• Dataset records:
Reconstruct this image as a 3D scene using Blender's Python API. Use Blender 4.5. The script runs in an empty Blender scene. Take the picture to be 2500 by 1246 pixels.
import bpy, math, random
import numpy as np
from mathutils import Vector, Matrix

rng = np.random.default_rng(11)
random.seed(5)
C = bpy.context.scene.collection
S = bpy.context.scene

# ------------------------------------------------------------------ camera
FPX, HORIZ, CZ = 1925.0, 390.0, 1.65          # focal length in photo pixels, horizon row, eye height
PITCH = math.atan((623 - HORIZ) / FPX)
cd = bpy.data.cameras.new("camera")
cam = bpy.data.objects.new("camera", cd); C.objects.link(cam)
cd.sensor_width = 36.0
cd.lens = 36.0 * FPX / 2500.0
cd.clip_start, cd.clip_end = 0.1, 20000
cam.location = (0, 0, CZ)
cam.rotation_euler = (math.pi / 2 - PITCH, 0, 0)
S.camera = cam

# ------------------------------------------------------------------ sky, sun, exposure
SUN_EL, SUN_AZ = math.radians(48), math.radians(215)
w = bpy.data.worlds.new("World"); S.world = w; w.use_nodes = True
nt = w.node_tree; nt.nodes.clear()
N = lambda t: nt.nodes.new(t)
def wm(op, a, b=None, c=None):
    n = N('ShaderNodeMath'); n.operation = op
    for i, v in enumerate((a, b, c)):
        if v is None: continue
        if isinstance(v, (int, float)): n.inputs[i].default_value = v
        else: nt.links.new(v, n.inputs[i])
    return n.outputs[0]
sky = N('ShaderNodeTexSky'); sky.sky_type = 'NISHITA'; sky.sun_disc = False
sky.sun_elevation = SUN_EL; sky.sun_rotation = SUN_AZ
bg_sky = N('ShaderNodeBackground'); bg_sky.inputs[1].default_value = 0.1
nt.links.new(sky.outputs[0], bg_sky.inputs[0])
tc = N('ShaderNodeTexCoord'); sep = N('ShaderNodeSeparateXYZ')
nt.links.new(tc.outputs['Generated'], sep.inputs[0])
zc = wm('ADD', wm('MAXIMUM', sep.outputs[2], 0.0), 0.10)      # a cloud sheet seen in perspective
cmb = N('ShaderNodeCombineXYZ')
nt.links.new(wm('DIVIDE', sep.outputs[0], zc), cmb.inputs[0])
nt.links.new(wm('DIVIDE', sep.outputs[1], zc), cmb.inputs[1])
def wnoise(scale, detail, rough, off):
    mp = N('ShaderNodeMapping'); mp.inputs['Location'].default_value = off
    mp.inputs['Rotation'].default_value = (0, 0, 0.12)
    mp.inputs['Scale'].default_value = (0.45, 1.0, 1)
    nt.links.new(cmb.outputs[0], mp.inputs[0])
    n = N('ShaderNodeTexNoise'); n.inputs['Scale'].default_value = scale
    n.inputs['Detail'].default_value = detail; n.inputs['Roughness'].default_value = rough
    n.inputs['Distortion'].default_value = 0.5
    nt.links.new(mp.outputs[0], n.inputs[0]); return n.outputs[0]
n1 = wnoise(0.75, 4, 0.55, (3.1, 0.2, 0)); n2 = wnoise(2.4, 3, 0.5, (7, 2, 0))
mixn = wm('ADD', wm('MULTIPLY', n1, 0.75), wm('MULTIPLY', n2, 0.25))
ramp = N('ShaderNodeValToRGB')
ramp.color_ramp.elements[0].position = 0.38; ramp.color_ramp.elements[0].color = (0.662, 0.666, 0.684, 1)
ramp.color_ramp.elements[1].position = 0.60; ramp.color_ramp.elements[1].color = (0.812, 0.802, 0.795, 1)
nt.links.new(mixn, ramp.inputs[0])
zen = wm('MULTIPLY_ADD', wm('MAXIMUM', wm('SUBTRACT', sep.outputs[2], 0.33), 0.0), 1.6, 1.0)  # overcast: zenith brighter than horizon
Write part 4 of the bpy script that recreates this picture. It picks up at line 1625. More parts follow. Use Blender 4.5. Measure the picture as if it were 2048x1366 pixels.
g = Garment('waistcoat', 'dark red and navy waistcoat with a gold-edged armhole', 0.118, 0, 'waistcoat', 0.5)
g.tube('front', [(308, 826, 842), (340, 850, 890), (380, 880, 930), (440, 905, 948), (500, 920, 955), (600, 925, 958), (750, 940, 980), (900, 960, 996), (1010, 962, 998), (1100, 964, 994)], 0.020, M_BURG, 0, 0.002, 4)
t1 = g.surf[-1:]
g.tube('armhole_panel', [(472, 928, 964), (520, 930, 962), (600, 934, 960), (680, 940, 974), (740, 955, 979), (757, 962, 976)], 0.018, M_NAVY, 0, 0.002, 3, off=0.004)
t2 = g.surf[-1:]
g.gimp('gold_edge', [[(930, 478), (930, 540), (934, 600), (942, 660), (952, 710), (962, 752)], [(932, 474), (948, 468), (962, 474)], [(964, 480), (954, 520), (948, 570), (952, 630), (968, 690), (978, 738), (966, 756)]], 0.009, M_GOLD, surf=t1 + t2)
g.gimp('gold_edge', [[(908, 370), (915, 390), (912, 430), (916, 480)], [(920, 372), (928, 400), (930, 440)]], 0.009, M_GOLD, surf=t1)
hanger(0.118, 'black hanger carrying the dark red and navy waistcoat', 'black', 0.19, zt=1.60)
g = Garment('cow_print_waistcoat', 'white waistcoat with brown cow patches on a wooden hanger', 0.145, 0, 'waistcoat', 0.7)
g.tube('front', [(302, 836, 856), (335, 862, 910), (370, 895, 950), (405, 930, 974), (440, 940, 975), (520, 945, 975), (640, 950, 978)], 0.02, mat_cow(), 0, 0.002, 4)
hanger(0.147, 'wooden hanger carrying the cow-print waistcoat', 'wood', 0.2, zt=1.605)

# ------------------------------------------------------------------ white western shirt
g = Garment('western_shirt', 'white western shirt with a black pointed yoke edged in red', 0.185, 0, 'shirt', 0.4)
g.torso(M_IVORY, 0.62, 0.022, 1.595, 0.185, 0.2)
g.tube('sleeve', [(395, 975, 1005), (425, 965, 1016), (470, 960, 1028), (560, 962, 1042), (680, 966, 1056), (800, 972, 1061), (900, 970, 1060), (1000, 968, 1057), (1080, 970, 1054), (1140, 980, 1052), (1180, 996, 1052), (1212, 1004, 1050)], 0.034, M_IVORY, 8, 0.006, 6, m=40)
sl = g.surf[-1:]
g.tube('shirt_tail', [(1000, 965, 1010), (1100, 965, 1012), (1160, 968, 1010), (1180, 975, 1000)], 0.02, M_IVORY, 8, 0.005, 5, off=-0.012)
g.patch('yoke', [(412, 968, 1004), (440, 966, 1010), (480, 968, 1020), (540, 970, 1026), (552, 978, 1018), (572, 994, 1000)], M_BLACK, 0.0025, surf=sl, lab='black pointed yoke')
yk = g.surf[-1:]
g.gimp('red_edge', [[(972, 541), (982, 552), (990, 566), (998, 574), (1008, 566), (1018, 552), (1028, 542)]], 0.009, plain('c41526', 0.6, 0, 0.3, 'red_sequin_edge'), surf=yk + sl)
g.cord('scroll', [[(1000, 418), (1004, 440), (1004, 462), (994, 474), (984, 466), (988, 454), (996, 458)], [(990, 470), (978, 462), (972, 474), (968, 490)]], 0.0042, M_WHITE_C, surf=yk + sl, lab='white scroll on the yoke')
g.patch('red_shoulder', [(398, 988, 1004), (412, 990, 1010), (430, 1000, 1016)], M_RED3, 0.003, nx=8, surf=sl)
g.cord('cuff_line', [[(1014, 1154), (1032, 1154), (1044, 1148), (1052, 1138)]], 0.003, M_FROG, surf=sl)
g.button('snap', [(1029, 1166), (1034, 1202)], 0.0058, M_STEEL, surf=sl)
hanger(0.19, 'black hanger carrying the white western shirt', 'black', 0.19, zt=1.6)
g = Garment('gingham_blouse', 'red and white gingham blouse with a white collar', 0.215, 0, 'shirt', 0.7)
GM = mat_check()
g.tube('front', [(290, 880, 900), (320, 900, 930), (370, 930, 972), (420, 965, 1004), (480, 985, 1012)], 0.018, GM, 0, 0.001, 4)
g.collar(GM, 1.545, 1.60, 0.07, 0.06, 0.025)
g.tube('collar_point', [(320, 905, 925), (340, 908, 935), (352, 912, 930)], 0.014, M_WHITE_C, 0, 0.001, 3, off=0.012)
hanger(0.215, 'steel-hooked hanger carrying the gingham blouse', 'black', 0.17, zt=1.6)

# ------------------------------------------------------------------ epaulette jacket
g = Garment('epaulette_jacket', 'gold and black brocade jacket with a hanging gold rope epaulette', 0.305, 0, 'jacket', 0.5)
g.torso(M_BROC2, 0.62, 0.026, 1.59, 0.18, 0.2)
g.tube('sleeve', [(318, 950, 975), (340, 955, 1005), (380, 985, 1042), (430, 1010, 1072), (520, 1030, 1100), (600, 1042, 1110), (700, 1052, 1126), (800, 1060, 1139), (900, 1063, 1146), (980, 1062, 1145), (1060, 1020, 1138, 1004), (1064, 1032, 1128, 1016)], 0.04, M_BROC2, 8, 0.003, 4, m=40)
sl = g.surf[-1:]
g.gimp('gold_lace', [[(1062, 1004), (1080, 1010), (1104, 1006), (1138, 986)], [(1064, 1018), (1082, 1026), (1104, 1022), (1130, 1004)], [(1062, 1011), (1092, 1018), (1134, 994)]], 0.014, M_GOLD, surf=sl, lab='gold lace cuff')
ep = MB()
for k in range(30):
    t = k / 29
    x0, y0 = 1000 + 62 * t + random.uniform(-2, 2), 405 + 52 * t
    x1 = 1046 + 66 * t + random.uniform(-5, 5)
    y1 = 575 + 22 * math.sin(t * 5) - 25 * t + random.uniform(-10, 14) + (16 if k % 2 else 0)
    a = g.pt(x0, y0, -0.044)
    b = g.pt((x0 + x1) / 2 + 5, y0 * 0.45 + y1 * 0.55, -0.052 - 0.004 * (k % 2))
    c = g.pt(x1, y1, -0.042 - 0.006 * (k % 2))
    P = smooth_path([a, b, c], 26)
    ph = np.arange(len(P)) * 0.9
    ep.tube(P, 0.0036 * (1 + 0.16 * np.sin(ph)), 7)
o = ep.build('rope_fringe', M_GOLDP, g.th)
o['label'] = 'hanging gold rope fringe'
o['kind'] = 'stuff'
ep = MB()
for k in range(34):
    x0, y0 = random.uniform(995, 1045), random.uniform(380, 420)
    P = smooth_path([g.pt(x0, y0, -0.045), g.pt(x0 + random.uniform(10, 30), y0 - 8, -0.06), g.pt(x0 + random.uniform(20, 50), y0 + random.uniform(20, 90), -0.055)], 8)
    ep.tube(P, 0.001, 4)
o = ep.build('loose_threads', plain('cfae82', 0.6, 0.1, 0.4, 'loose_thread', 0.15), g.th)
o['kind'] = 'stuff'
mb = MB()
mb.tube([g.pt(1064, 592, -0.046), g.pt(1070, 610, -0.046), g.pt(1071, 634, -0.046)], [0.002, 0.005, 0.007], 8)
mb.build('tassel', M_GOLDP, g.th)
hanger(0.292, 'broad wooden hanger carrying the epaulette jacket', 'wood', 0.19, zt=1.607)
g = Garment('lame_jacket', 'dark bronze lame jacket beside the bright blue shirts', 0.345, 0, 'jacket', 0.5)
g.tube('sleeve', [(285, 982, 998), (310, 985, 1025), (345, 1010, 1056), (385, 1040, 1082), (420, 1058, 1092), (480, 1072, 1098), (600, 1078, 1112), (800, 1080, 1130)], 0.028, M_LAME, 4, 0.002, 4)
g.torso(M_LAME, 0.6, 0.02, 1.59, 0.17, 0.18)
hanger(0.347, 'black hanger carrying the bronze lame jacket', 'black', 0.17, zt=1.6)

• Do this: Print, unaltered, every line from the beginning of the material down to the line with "S.camera = cam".

• Output for this exercise:
Reconstruct this image as a 3D scene using Blender's Python API. Use Blender 4.5. The script runs in an empty Blender scene. Take the picture to be 2500 by 1246 pixels.
import bpy, math, random
import numpy as np
from mathutils import Vector, Matrix

rng = np.random.default_rng(11)
random.seed(5)
C = bpy.context.scene.collection
S = bpy.context.scene

# ------------------------------------------------------------------ camera
FPX, HORIZ, CZ = 1925.0, 390.0, 1.65          # focal length in photo pixels, horizon row, eye height
PITCH = math.atan((623 - HORIZ) / FPX)
cd = bpy.data.cameras.new("camera")
cam = bpy.data.objects.new("camera", cd); C.objects.link(cam)
cd.sensor_width = 36.0
cd.lens = 36.0 * FPX / 2500.0
cd.clip_start, cd.clip_end = 0.1, 20000
cam.location = (0, 0, CZ)
cam.rotation_euler = (math.pi / 2 - PITCH, 0, 0)
S.camera = cam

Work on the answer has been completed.